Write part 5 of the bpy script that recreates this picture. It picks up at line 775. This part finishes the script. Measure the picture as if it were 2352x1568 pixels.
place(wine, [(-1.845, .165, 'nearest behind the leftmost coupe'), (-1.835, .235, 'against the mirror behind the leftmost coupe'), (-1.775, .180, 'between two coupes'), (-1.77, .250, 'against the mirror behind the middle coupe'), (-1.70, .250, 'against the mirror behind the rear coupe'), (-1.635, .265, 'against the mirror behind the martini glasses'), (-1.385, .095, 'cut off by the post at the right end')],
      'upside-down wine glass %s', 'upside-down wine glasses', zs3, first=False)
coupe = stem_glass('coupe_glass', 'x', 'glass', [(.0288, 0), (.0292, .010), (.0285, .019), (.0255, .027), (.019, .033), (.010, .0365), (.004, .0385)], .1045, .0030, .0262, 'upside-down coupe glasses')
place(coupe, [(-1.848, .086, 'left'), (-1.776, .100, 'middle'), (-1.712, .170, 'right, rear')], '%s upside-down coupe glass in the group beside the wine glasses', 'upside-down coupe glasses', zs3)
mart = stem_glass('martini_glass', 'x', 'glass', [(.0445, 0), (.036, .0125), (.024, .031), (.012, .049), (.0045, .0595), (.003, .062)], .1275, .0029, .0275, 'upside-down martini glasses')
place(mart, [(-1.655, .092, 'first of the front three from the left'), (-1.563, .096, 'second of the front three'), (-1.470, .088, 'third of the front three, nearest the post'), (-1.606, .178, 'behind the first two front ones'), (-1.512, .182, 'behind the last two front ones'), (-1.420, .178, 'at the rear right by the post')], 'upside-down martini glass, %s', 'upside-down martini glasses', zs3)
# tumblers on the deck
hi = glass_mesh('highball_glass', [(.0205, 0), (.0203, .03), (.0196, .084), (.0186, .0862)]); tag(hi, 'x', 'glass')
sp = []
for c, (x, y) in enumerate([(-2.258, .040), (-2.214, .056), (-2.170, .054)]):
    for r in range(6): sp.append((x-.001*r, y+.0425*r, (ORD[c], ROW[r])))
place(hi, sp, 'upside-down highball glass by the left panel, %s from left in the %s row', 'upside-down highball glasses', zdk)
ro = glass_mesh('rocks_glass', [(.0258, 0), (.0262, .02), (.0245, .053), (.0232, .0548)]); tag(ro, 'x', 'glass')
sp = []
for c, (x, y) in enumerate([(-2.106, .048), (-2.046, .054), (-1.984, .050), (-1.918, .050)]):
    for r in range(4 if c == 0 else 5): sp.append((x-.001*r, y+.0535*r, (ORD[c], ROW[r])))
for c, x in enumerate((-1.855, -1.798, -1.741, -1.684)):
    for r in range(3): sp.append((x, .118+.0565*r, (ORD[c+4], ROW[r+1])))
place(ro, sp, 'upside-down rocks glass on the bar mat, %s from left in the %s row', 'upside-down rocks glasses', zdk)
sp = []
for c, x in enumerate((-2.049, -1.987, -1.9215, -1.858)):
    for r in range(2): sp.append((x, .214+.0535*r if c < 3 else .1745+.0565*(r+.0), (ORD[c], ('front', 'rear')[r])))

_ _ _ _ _

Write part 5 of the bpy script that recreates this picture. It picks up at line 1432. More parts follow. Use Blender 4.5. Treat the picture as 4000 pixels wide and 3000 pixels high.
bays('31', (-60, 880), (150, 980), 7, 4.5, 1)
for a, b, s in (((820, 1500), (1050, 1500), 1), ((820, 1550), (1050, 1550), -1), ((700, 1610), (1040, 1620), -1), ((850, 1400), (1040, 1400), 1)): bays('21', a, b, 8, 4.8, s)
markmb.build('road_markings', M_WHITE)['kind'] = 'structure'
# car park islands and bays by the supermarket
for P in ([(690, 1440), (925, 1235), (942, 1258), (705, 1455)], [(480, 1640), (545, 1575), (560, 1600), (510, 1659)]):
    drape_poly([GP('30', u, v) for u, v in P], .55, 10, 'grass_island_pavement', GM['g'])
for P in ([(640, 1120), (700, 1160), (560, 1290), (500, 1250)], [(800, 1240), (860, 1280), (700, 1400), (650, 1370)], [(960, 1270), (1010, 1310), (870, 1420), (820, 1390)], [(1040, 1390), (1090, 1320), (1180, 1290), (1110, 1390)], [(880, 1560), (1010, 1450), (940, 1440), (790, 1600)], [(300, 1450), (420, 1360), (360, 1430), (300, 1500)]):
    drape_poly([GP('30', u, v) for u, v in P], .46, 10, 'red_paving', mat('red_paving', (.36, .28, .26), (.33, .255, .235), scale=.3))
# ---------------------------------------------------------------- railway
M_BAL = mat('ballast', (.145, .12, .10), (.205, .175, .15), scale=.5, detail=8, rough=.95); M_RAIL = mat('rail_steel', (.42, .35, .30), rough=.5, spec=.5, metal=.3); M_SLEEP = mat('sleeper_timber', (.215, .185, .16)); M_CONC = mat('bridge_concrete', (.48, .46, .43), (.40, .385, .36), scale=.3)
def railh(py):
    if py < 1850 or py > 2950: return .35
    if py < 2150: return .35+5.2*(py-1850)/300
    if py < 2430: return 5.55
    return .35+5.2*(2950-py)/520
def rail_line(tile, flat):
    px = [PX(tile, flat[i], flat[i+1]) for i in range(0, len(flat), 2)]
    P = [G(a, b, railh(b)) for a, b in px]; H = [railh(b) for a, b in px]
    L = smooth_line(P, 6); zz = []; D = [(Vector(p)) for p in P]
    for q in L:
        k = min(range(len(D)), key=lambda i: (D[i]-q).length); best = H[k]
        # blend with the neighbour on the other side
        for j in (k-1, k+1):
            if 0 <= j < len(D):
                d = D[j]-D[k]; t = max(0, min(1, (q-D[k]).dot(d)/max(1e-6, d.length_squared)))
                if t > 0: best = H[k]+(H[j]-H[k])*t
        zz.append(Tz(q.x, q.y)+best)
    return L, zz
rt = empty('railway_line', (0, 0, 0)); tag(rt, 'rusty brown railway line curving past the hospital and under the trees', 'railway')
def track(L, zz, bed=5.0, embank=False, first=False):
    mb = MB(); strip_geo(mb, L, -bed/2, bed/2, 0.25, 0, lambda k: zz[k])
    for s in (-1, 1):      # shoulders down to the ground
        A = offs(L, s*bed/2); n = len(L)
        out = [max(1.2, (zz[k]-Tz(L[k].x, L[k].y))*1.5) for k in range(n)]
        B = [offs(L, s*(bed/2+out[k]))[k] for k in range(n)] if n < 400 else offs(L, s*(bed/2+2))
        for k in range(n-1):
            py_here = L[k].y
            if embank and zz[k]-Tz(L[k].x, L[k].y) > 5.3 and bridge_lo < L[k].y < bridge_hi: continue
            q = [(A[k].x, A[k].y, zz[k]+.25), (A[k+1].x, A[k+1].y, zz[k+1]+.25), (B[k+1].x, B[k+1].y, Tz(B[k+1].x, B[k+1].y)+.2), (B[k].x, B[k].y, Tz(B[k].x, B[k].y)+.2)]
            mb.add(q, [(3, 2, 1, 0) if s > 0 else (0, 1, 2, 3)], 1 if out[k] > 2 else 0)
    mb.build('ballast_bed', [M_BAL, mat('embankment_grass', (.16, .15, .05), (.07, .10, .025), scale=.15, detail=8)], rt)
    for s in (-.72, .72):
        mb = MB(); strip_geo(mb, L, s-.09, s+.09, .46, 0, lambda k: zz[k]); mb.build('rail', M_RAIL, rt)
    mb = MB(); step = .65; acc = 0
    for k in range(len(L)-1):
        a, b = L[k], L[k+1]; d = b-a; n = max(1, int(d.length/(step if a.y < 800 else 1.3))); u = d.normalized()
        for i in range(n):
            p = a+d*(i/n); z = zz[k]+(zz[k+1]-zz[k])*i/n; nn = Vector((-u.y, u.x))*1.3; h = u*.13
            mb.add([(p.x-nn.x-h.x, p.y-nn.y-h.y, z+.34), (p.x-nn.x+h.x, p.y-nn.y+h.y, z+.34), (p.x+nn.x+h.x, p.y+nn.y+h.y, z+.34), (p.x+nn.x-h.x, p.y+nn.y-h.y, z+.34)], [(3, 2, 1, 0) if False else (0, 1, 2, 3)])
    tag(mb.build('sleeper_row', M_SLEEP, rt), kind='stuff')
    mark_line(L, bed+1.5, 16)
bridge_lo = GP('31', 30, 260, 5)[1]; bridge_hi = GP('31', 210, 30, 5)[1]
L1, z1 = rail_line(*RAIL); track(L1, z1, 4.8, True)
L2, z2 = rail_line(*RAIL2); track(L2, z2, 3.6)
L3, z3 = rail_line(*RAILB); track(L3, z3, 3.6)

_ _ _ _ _

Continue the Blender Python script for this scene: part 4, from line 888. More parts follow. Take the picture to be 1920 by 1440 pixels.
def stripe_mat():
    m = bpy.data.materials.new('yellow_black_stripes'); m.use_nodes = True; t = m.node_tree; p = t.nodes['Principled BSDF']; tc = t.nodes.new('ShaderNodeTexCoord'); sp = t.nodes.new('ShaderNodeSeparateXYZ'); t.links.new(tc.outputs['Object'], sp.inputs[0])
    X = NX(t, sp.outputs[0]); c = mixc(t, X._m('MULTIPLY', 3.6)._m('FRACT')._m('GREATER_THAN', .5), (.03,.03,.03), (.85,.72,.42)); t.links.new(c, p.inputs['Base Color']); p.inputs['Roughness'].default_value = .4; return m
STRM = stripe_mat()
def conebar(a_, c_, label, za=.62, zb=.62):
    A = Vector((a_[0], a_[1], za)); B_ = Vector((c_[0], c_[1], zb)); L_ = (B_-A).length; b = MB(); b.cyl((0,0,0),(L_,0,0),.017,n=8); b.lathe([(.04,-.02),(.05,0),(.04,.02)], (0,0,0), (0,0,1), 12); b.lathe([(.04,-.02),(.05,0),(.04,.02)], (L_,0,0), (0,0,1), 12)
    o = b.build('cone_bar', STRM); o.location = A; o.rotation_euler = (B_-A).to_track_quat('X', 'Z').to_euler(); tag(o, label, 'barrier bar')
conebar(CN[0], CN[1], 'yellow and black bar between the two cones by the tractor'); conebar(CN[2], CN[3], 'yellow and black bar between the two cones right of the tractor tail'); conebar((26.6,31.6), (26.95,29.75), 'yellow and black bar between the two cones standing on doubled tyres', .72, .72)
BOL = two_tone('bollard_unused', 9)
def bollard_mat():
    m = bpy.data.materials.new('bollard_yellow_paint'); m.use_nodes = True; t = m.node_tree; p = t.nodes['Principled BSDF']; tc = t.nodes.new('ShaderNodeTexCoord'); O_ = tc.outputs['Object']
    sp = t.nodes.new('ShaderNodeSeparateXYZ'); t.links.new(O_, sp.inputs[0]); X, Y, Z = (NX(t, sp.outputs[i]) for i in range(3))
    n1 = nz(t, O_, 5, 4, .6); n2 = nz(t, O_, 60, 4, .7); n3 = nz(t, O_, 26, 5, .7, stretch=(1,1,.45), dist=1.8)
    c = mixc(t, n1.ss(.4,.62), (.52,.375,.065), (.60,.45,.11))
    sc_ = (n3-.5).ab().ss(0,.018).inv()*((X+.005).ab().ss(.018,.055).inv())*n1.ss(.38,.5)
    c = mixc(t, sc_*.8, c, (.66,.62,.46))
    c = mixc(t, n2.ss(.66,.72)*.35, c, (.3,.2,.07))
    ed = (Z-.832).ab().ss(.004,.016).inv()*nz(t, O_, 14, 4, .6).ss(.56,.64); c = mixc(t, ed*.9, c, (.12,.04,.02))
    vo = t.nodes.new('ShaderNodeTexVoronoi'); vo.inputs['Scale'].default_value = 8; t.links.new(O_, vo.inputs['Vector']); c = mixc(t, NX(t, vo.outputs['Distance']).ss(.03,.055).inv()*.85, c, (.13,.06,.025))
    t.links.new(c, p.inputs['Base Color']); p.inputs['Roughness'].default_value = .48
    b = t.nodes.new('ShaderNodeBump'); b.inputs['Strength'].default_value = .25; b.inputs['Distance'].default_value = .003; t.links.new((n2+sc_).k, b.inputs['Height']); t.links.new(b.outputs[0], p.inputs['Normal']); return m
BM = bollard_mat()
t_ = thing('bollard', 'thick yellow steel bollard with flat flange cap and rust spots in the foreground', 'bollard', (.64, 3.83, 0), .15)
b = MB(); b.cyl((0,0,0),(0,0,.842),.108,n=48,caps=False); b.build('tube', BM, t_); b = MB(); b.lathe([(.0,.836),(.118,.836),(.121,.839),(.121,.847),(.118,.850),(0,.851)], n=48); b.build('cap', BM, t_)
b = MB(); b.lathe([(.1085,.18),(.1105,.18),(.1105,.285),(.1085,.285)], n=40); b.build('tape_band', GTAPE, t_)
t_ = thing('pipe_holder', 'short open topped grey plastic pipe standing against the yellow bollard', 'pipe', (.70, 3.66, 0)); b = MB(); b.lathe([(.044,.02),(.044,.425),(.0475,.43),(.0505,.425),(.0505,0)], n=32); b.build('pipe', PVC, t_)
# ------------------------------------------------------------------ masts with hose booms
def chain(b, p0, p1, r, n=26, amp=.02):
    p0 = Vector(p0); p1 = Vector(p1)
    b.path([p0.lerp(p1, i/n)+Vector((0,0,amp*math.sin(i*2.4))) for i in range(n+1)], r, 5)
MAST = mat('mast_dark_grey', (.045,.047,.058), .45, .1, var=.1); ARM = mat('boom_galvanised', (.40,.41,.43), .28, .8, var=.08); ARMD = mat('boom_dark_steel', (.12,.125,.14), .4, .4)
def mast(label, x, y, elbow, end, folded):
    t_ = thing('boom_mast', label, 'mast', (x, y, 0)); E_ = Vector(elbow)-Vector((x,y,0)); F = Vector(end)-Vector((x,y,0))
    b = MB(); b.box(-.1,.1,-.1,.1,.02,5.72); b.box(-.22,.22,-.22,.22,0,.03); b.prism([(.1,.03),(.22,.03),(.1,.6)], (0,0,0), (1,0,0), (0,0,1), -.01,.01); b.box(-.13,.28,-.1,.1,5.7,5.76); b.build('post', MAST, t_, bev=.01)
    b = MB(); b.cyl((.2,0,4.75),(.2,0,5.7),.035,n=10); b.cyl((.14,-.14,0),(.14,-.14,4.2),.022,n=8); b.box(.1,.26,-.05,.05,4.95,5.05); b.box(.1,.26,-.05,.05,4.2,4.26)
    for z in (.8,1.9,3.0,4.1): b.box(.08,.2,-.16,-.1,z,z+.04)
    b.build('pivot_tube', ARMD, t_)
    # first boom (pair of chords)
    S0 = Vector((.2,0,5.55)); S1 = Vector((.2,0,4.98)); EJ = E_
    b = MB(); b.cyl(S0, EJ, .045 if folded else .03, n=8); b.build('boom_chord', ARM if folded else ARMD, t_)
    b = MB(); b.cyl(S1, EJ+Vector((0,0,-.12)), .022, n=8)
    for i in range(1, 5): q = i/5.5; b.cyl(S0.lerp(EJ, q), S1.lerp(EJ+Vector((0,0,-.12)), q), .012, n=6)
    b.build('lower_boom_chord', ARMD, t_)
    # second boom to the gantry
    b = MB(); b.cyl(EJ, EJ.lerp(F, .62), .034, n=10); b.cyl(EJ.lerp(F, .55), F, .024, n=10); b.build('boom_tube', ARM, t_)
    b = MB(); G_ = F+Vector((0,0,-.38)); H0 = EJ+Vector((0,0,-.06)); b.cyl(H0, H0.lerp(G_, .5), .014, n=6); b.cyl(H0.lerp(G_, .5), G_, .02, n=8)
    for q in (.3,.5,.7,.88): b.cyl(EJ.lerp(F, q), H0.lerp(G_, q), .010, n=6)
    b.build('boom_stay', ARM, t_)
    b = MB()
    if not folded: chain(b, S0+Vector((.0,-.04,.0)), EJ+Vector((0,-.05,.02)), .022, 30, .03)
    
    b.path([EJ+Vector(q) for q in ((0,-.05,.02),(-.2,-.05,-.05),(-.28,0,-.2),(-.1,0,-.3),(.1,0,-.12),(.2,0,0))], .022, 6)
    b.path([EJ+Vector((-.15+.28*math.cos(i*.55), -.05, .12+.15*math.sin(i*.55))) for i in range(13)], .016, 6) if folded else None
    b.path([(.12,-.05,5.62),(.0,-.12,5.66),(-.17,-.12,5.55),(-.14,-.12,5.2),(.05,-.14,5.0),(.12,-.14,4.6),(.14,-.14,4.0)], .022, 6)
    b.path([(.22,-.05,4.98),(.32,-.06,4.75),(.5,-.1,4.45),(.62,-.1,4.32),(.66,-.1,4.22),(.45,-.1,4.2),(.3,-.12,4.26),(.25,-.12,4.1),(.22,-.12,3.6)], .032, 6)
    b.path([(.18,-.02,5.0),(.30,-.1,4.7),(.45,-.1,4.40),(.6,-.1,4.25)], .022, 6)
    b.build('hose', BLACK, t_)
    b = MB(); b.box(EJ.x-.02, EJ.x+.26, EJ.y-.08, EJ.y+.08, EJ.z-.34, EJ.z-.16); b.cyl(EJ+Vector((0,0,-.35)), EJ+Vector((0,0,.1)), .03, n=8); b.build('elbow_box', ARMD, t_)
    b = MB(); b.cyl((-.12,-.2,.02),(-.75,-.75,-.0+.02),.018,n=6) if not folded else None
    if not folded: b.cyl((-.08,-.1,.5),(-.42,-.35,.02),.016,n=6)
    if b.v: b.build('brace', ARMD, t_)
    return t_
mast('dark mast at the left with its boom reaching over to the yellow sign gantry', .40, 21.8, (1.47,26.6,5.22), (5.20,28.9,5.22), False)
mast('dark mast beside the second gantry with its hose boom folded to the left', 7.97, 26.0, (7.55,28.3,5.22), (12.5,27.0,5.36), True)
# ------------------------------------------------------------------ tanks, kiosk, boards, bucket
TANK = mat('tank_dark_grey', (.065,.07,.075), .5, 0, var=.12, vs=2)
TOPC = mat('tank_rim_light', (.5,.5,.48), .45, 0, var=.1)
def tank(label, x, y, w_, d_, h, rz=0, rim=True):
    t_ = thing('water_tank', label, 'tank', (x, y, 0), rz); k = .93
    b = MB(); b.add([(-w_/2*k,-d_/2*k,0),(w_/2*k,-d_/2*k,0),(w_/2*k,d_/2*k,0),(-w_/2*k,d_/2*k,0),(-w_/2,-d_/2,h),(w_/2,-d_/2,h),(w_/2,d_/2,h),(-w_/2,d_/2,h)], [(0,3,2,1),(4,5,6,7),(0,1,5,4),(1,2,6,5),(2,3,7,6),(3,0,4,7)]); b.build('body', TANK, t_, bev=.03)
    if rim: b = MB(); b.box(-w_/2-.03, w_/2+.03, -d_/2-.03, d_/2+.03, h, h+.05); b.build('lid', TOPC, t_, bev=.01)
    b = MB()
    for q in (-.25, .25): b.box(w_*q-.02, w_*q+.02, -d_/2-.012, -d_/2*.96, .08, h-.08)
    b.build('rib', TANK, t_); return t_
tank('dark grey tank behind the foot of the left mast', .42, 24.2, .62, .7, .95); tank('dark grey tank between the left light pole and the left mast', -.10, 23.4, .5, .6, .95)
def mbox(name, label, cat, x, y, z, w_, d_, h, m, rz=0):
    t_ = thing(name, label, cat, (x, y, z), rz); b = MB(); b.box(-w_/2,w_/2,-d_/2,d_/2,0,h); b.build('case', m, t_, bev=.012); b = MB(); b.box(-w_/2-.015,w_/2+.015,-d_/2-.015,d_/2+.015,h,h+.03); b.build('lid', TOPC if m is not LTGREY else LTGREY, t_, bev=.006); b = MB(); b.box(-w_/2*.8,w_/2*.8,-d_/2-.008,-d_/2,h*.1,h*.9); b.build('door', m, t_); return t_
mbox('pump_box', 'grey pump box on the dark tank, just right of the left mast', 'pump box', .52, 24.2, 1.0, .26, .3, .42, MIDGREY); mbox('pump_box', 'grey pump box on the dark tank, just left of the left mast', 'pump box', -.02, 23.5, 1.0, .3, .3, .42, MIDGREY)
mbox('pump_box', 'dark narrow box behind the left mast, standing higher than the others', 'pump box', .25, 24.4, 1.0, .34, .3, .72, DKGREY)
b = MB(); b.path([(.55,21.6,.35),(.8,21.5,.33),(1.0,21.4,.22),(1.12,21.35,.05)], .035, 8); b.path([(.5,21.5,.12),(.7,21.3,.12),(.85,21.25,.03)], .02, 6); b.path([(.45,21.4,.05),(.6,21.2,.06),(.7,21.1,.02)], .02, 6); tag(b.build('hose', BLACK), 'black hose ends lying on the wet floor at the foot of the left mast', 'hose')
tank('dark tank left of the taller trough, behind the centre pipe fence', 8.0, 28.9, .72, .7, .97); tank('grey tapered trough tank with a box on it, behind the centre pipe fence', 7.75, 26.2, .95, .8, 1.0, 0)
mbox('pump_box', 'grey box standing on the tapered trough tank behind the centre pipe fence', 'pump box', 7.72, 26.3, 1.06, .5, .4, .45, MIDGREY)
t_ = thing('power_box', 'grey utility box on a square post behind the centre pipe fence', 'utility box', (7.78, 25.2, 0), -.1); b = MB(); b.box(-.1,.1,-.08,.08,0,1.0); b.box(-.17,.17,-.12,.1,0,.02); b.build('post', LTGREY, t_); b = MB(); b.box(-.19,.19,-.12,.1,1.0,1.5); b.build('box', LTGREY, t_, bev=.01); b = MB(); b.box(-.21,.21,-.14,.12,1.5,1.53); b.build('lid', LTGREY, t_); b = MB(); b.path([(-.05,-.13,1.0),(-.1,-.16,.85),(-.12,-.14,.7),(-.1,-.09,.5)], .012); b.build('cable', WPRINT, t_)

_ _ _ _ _

_YOUR GOAL_
Copy every line of the records above that contains "parts".

_ANSWER TO THE PROBLEM_
Write part 5 of the bpy script that recreates this picture. It picks up at line 1432. More parts follow. Use Blender 4.5. Treat the picture as 4000 pixels wide and 3000 pixels high.
Continue the Blender Python script for this scene: part 4, from line 888. More parts follow. Take the picture to be 1920 by 1440 pixels.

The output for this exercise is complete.